DATA SHOWN -
--------------------------------

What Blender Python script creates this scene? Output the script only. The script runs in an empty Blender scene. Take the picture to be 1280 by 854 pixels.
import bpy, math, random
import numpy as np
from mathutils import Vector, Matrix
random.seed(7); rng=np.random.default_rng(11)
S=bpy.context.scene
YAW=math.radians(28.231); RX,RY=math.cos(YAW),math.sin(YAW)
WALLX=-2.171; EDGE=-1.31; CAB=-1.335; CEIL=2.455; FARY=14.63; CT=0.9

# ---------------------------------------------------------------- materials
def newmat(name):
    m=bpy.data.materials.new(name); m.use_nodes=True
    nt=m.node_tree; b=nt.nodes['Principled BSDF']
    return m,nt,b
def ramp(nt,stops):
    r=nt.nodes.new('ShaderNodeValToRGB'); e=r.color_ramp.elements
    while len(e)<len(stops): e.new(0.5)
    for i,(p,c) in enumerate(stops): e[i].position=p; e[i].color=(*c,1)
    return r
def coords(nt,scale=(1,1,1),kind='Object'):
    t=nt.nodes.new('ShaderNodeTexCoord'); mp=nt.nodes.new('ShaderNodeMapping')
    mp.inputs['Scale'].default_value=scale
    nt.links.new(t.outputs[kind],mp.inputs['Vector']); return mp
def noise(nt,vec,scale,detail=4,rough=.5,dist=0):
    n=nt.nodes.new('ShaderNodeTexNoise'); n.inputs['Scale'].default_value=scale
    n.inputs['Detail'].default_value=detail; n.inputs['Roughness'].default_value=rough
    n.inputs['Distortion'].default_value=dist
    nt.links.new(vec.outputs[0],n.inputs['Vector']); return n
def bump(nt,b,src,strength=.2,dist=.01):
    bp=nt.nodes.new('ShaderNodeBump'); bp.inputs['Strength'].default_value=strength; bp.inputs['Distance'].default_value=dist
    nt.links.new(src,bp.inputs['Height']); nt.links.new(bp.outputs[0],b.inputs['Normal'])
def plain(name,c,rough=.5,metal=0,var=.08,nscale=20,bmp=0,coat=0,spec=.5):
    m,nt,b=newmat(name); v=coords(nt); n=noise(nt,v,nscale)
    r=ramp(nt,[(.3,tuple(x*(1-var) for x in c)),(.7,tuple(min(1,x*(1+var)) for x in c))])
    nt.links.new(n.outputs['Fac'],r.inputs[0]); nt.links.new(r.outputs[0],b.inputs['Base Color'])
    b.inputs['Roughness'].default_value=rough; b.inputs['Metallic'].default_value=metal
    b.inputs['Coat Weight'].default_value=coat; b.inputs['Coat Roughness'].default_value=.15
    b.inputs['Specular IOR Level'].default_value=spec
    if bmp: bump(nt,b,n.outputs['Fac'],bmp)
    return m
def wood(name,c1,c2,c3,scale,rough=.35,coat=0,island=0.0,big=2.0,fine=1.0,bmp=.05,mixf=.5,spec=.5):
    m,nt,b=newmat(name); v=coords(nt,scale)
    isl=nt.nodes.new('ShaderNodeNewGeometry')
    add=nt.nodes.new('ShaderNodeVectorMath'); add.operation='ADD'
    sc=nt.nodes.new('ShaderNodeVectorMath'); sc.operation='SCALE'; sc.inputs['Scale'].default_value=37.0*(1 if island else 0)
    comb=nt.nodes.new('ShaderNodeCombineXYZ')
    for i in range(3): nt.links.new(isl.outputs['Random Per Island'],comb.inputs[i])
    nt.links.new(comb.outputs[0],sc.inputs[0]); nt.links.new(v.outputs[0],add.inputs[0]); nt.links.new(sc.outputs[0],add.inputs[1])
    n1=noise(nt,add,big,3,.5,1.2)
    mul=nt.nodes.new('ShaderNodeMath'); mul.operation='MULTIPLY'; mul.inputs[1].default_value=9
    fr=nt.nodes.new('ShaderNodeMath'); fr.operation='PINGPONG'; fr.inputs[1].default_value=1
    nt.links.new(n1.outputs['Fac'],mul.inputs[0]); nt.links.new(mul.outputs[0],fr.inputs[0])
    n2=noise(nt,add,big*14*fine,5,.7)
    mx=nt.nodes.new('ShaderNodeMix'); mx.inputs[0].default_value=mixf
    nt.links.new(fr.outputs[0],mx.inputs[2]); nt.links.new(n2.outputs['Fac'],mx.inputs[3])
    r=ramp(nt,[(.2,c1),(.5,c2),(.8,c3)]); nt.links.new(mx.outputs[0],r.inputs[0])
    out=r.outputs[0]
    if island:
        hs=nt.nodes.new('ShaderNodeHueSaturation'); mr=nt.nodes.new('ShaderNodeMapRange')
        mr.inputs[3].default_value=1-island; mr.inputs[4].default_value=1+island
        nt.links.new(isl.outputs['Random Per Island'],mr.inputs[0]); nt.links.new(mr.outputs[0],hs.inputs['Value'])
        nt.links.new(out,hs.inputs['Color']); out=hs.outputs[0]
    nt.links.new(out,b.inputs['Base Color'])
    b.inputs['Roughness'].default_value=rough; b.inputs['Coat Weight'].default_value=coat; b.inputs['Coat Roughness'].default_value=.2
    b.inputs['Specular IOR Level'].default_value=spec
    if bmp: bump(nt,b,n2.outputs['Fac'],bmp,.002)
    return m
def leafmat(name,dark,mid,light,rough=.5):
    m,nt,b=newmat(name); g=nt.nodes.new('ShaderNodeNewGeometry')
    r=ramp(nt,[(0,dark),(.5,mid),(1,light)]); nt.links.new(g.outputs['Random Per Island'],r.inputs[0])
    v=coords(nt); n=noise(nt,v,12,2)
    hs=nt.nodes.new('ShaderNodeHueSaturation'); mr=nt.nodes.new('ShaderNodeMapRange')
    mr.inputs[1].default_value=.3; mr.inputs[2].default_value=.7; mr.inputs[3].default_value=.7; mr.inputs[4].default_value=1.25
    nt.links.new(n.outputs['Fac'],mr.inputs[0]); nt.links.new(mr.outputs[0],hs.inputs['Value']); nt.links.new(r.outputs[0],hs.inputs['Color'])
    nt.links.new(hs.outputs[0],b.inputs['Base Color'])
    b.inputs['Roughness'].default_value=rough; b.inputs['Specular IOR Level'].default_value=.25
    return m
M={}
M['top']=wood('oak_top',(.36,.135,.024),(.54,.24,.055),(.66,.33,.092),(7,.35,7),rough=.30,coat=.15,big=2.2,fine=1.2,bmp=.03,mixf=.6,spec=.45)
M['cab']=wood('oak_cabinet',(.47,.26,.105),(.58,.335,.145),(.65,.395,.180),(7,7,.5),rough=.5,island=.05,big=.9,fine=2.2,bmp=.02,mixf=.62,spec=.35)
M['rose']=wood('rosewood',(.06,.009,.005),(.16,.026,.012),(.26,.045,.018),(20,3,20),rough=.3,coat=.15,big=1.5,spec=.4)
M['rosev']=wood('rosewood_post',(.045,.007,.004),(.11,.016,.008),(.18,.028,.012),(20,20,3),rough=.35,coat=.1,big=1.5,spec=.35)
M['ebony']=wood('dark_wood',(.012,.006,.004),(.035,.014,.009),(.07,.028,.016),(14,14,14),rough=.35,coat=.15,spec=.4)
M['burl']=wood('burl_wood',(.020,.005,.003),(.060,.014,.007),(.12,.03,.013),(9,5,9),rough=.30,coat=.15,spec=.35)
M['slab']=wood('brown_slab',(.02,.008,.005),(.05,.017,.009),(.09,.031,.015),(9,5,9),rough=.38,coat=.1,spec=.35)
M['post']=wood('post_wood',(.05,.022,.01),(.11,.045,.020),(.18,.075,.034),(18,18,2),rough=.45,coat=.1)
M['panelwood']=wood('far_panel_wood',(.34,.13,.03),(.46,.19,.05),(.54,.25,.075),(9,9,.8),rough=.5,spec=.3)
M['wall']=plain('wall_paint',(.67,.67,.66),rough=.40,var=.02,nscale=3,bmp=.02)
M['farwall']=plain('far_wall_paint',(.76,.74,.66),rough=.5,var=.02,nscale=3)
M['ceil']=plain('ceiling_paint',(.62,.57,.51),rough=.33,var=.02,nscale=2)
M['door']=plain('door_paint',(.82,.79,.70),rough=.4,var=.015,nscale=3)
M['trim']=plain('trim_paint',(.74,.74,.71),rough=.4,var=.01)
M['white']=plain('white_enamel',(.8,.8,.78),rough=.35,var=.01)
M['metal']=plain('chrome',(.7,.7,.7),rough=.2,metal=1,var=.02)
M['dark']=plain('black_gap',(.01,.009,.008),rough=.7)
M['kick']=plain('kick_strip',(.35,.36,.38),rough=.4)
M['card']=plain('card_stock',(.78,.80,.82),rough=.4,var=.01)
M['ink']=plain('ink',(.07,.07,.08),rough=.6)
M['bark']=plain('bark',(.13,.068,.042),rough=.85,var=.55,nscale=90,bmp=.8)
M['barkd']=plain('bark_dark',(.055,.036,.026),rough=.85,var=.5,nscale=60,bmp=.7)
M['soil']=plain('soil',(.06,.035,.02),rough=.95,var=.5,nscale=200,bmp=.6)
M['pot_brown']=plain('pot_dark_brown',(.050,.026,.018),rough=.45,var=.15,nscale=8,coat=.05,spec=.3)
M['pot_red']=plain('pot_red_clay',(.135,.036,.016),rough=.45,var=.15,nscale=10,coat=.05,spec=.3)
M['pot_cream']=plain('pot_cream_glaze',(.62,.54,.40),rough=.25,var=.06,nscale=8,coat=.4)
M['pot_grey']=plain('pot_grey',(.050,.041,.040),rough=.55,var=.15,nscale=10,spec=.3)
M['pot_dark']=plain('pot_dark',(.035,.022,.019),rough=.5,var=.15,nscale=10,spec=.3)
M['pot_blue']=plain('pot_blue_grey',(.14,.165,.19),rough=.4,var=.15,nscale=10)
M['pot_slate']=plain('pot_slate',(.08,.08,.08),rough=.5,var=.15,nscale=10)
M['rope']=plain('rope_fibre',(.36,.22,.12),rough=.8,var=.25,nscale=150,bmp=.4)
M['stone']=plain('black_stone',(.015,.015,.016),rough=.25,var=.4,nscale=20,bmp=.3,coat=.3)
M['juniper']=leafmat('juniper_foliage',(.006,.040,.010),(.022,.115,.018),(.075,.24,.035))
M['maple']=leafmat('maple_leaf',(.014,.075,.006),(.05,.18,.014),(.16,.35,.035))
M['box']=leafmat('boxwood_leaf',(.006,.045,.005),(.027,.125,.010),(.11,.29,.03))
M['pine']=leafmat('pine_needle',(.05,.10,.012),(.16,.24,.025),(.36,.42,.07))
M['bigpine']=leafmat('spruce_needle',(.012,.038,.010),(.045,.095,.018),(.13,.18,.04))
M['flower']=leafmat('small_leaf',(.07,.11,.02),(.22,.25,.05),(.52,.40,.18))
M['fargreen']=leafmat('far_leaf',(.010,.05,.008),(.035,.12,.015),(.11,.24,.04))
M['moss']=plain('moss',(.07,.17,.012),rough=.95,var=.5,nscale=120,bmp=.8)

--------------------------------

PROBLEM REQUIREMENTS - Everything from the first line of the data through the line containing "WALLX=-2.171; EDGE=-1.31; CAB=-1.335;" should be echoed exactly. Add nothing.

TASK OUTPUT -
What Blender Python script creates this scene? Output the script only. The script runs in an empty Blender scene. Take the picture to be 1280 by 854 pixels.
import bpy, math, random
import numpy as np
from mathutils import Vector, Matrix
random.seed(7); rng=np.random.default_rng(11)
S=bpy.context.scene
YAW=math.radians(28.231); RX,RY=math.cos(YAW),math.sin(YAW)
WALLX=-2.171; EDGE=-1.31; CAB=-1.335; CEIL=2.455; FARY=14.63; CT=0.9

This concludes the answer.